The India Meteorological Department’s preliminary monsoon forecast released on April 13 indicates rainfall at about 92% of the long-period average in 2026, the weakest initial projection in nearly 26 years. Soybean-growing states with low irrigation coverage are flagged as particularly vulnerable, implying higher yield and area risks if rainfall underperforms during the kharif sowing window.

Market commentary already highlights that any further downgrade in monsoon expectations could quickly tighten India’s 2026–27 soybean balance, increasing dependence on non-GMO imports and supporting Indian FOB premiums relative to global benchmarks.

United States (US)

Early spring fieldwork in the US Midwest is proceeding under generally favourable conditions, and there are no fresh, widely reported weather shocks for soybean planting in the last few days. The main US-market driver at present is not weather but trade and macro factors, including lingering effects of prior tariffs and the reconfiguration of export demand following the 2025 US–China agreement.

With Brazil’s large crop already weighing on global prices, US soybeans must compete more aggressively on price and quality to maintain market share, reinforcing the drift lower in FOB offers.

Ukraine (UA)

There are no major new weather alarms reported for Ukrainian oilseed regions over the last three days, but persistent war-related infrastructure risks remain the dominant factor for export availability and basis. Any localised weather issue would be amplified by logistics uncertainty, but for now, the market is more focused on port access, insurance and freight than on agronomic stress.

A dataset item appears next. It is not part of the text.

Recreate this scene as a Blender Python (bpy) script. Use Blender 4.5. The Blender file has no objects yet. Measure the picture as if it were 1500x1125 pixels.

📊 Market Fundamentals & Sentiment

CBOT open interest in soybean futures remains near one million contracts, slightly above levels earlier in April, indicating that both commercial and speculative players are actively engaged but not yet taking extreme directional bets. Price action across the week has been choppy but biased lower, consistent with a market digesting large South American supply against only modest demand growth.

In India, expectations of softer soymeal consumption and a possible weak monsoon create a nuanced picture: domestic crushers may see margin pressure if seed prices remain supported by weather risk while meal demand softens. Meanwhile, Ukraine’s higher March export volumes highlight the potential for sudden bursts of selling pressure from the Black Sea whenever logistics windows open, briefly undercutting alternative origins on price.

📆 3-Day Trading Outlook & Strategy

Directional Bias (Next 3 Days)

  • US FOB (US, No. 2): Slightly bearish to flat – ample Brazilian supply and steady CBOT volumes suggest mild downside or range trade in the very short term.
  • India FOB (IN, sortex clean): Firm to slightly softer – weather risk underpins premiums, but weak meal demand tempers near-term upside.
  • Ukraine FOB (UA, Odesa): Soft with volatility – nominal prices ease, but any fresh port incident could briefly widen basis and slow offer cuts.

Trading Recommendations

  • Importers in Asia/MENA: Use current softness in US and Ukrainian FOB values to cover nearby needs, staggering purchases given headline risk around Black Sea logistics.
  • Indian crushers and feed buyers: Consider partial hedging of Q3–Q4 needs via global futures or origin options, as a weaker monsoon could tighten domestic supplies and lift local premiums later in the year.
  • Producers in US and Ukraine: Use rallies linked to weather scares or Black Sea news to advance sales; the overarching presence of large Brazilian supply argues against holding out for substantially higher flat prices in the near term.

Over the next three sessions, the base case is for soybeans to trade sideways to slightly lower on CBOT, with FOB indications from the US, India and Ukraine tracking that board trend while retaining local basis idiosyncrasies tied to monsoon headlines and Black Sea security.